31 x 43 cm ready to hang black framed canvas featuring artwork Cartwheels, by Eric Robertson, from the National Galleries of Scotland Collection.
For a brief period after the First World War, Robertson adopted an unusual semi-abstract style, which has affinities with the Vorticist work of Wyndham Lewis and William Roberts. Scottish painters were generally slow or unwilling to adopt the avant-garde styles sweeping across Europe in the 1920s, making this an unusual and important work in early twentieth-century Scottish art.
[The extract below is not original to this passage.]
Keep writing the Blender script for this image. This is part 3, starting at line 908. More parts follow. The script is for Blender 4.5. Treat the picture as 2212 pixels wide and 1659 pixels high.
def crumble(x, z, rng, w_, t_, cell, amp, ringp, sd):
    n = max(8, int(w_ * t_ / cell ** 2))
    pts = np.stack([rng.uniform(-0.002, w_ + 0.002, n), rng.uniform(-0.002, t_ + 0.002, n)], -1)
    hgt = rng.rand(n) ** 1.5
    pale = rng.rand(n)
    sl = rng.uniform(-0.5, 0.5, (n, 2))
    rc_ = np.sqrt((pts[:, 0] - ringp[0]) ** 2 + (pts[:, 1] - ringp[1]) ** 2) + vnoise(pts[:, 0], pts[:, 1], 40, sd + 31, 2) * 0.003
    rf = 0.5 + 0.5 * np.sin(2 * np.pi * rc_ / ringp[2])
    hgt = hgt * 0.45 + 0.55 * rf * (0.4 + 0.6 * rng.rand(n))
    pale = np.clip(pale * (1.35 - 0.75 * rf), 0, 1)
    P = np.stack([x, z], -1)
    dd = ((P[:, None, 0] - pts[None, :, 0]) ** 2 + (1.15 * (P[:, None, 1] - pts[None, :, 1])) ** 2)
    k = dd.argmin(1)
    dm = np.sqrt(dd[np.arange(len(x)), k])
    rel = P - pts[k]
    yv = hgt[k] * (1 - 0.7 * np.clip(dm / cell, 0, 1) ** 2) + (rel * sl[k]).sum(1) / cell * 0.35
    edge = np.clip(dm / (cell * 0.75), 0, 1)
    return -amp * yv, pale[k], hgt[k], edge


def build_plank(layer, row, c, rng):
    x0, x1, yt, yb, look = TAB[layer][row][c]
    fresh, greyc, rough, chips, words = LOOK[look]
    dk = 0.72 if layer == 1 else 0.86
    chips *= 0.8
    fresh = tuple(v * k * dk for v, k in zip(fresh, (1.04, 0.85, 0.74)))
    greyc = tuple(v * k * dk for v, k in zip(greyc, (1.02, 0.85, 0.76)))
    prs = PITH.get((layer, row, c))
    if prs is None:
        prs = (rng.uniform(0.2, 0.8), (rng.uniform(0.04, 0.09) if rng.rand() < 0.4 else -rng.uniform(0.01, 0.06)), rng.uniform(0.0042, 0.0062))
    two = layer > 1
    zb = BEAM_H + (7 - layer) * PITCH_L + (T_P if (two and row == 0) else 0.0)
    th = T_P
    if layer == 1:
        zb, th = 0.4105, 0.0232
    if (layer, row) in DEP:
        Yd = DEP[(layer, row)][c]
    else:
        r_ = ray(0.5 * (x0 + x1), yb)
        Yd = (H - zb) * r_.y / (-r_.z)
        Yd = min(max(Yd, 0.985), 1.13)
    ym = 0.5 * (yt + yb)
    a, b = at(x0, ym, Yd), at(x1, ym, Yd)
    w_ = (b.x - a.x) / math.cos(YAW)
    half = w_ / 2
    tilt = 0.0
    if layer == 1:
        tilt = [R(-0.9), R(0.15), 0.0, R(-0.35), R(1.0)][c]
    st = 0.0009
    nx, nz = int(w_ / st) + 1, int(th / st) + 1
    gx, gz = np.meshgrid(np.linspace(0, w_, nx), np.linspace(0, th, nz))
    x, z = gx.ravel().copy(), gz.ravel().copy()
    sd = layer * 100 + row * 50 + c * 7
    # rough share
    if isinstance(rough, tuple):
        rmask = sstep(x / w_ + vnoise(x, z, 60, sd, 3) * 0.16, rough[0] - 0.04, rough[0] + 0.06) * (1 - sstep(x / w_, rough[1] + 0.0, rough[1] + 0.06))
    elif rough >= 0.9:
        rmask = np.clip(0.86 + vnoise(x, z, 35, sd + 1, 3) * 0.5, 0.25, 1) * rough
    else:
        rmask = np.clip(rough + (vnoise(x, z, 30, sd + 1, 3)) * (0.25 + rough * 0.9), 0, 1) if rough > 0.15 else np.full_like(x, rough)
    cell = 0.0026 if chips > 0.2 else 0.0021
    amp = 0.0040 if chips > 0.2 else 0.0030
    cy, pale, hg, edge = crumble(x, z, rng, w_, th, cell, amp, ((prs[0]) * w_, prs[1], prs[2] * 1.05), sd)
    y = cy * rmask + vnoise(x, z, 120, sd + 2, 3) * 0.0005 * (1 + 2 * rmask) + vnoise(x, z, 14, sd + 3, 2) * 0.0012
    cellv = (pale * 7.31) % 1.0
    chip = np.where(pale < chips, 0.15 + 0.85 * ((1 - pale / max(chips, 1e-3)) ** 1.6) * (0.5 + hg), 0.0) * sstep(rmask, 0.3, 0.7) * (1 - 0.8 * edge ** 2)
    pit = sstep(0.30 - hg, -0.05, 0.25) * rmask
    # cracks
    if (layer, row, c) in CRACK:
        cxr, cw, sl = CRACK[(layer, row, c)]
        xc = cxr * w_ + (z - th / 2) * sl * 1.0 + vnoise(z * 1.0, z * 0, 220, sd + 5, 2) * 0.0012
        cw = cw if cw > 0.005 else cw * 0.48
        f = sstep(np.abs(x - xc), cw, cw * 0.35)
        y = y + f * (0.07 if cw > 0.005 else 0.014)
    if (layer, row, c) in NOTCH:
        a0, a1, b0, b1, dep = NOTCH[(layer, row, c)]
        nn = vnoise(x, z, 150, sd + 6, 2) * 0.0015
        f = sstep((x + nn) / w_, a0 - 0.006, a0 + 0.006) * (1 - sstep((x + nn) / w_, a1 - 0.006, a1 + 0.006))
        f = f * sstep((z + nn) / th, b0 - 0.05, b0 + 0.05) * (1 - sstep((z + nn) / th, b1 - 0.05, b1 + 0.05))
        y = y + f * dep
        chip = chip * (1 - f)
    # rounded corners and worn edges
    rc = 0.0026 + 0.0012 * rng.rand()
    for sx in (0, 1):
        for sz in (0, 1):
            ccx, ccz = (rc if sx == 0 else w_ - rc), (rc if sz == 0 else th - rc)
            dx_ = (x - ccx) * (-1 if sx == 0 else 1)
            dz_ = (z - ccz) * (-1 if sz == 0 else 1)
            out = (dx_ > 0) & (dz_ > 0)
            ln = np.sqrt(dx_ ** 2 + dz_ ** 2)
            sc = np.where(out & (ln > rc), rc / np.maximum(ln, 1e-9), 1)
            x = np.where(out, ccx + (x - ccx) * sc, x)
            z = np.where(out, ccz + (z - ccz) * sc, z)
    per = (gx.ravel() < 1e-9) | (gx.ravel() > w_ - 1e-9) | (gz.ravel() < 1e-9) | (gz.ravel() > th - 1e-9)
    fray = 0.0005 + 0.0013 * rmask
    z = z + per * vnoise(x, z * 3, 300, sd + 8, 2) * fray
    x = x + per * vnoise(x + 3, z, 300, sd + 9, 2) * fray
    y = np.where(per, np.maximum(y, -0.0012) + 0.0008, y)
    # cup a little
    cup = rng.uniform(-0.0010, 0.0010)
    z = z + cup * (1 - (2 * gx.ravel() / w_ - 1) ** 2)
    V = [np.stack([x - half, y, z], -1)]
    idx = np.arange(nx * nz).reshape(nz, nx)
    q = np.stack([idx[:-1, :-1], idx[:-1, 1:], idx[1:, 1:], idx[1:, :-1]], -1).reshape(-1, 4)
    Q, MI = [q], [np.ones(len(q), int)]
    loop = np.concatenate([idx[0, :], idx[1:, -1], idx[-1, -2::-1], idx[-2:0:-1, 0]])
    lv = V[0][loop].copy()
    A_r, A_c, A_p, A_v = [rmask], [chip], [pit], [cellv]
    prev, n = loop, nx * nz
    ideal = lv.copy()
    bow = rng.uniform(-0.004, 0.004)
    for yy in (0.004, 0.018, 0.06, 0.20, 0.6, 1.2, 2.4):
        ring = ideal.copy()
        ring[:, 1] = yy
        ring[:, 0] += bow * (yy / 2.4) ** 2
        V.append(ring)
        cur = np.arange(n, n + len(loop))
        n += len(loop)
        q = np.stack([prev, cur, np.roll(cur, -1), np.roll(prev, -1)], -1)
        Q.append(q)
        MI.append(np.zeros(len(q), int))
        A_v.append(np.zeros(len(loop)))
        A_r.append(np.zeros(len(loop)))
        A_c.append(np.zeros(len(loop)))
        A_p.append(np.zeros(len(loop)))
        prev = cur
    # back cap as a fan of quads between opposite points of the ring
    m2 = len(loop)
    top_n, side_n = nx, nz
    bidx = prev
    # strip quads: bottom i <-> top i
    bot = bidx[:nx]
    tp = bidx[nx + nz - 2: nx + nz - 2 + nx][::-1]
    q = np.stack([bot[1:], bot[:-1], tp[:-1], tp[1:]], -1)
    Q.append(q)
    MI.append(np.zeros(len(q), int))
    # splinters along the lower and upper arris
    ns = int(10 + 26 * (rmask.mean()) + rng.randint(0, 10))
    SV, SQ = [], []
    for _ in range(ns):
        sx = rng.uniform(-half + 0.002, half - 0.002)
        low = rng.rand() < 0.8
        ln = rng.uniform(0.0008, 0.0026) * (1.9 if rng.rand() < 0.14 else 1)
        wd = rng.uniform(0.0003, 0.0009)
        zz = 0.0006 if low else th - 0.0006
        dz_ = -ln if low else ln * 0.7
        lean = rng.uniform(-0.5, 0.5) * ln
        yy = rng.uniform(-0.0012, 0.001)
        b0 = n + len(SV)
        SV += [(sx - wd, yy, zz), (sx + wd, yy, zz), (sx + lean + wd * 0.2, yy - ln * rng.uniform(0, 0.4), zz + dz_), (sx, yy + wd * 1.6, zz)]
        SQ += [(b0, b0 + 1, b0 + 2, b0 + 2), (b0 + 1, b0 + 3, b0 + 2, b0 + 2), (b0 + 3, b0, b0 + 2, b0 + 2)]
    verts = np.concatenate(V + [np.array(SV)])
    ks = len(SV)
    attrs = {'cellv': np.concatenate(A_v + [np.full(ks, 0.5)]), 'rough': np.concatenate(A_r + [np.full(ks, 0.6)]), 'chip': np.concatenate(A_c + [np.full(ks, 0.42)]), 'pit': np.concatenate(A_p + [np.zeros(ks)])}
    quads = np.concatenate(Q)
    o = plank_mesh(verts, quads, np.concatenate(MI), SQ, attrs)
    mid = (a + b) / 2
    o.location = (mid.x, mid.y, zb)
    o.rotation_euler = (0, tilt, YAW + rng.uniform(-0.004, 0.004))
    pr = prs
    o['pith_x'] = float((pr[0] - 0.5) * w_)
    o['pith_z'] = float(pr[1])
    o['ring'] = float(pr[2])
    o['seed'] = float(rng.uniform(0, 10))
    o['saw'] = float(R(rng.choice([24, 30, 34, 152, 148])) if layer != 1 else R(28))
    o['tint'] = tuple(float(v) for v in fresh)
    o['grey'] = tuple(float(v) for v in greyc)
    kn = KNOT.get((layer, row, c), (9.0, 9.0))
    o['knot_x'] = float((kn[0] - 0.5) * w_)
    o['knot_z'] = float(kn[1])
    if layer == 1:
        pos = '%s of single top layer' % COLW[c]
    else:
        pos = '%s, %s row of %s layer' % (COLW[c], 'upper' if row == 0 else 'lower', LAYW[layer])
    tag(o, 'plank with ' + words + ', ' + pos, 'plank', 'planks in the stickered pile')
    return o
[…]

Robertson was one of the most gifted students of his generation. Born in Dumfries, he moved to Edinburgh at the turn of the twentieth century and befriended the Symbolist painter, John Duncan, who became an important influence on his work. He was also inspired by the Pre-Raphaelites and the French Symbolist painter Gustave Moreau. Robertson featured in several group shows from 1912-4, which led to the formation of The Edinburgh Group in 1919. During the War, he was stationed with the Friends Ambulance Unit where he began to paint more landscapes, yet it is his nude figure compositions, which scandalised Edinburgh society, that he is perhaps most associated. In 1923, following the failure of his marriage he moved to Liverpool and by the early 1930s, he was largely forgotten as a painter.